Justices in a May 12 order amended Rule 6.1 of the Rules for Admission to the bar and the Discipline of Attorneys, regarding the issuance of temporary licenses to practice law in Indiana.

Rule 6.1 is intended to permit attorneys admitted in other states who have applications pending in Indiana to start working immediately in offices that serve the community and where the need is great, according to Indiana Supreme Court Chief Public Information Officer Kathryn Dolan.

“It poses a hardship for these offices if they have to wait for several months while an attorney’s application for admission is pending,” Dolan said in an email to Indiana Lawyer.

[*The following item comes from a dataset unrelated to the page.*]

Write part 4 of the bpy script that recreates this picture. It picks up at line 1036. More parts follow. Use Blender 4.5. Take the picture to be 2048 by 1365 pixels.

Section 1 of the newly amended rule states that a person admitted to the bar in another state who is in good standing and has no pending disciplinary proceedings in each state of admission may be granted a temporary license to practice law in Indiana “if the person has applied for admission to the Indiana bar, either on examination or on foreign license” and meets at least one of several qualifications.

The amended qualifications now include being employed full-time as an attorney for the Indiana Department of Child Services providing litigation services in child welfare cases, or being employed full-time as a deputy prosecutor.

Additionally, attorneys authorized to practice under Rule 6.1 — now including those who work for DCS or a prosecutor’s office — should not perform other legal services except as provided under Section 1 and should not request compensation for services except for their salary provided by their respective employers.

Amendments made by the high court went into effect immediately, according to the order signed by Indiana Chief Justice Loretta Rush.